There had been no warning of the bomb. We spent most nights, for the next three months in the shelter.
On 12th December 1942, the Sheffield Blitz began. We had wave after wave of bombs for nine hours.
There were many terrible casualties that night, but one that seemed very sad to me was the bombing of the Marples Hotel. It was all the worse, because many of the staff who worked at C & A Modes had decided to take shelter in the cellar of the pub, as it was thought to be safer than the shelter in C & A. They were singing hymns when the pub took a direct hit, and they were killed.
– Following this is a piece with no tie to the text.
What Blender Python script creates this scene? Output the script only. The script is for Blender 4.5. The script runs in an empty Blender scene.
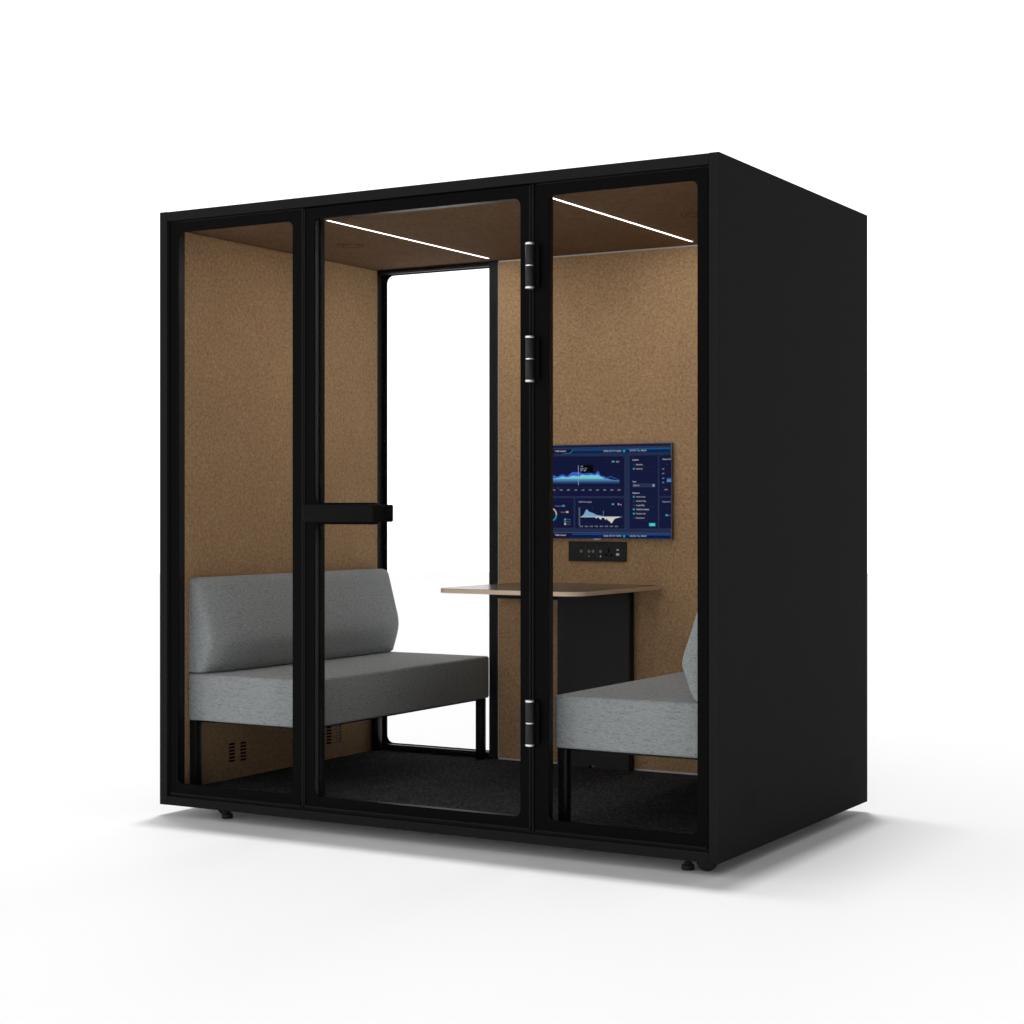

The day after the Blitz, I walked from Manor Lane to my house on Tylney Road. Granville Road was like a ploughed field. As I came to the top of my road and looked down the hill I saw many of the bay windows had been blown out and were lying in the middle of the road. Miraculously, my window was still intact. The road was tree lined and the tree in front of my house was white. The bark had been stripped by the blast, but it had taken the impact and saved the window. Three or four weeks later, a lady came from the Parks Committee and assured me that a new tree would be planted as quickly as possible.
60 years later I was walking down the street and I saw a workman putting in new trees. I said, “You’re a bit late aren’t you?" We had a laugh about the story and he said he would make sure I got one this time. When I got home, he had planted it outside a house 5 doors away, as he had got the numbers mixed up. I mentioned it to him the next time I saw him and he apologised and said he would see to it, which he did.
I couldn’t believe my eyes when a few days later I came home to see a man sawing it down. I asked him what had happened and he said some vandals had broken it down and he felt it would not recover, so needed to come down.
At that point I finally accepted that I would never have a tree outside my house again.
After the Blitz, I walked to work. Several people told me that all the buildings in the area of CWS had been destroyed. It seemed pointless to go on, so I went back home to my mother in law. We were frightened that the Blitz might start up again that night, so we decided to go and stay with some relatives in Chesterfield. In the end we stayed for 6 or 7 weeks. When we came back, I was amazed to find out that CWS had not been hit at all. I went in to see them and they were very good about the mix up, and took me back.
In the meantime my husband was busy and one day, a friend came into work and said, “I’ve just seen Cecil on the newsreel at the Gaumont. He was driving Mr Churchill.”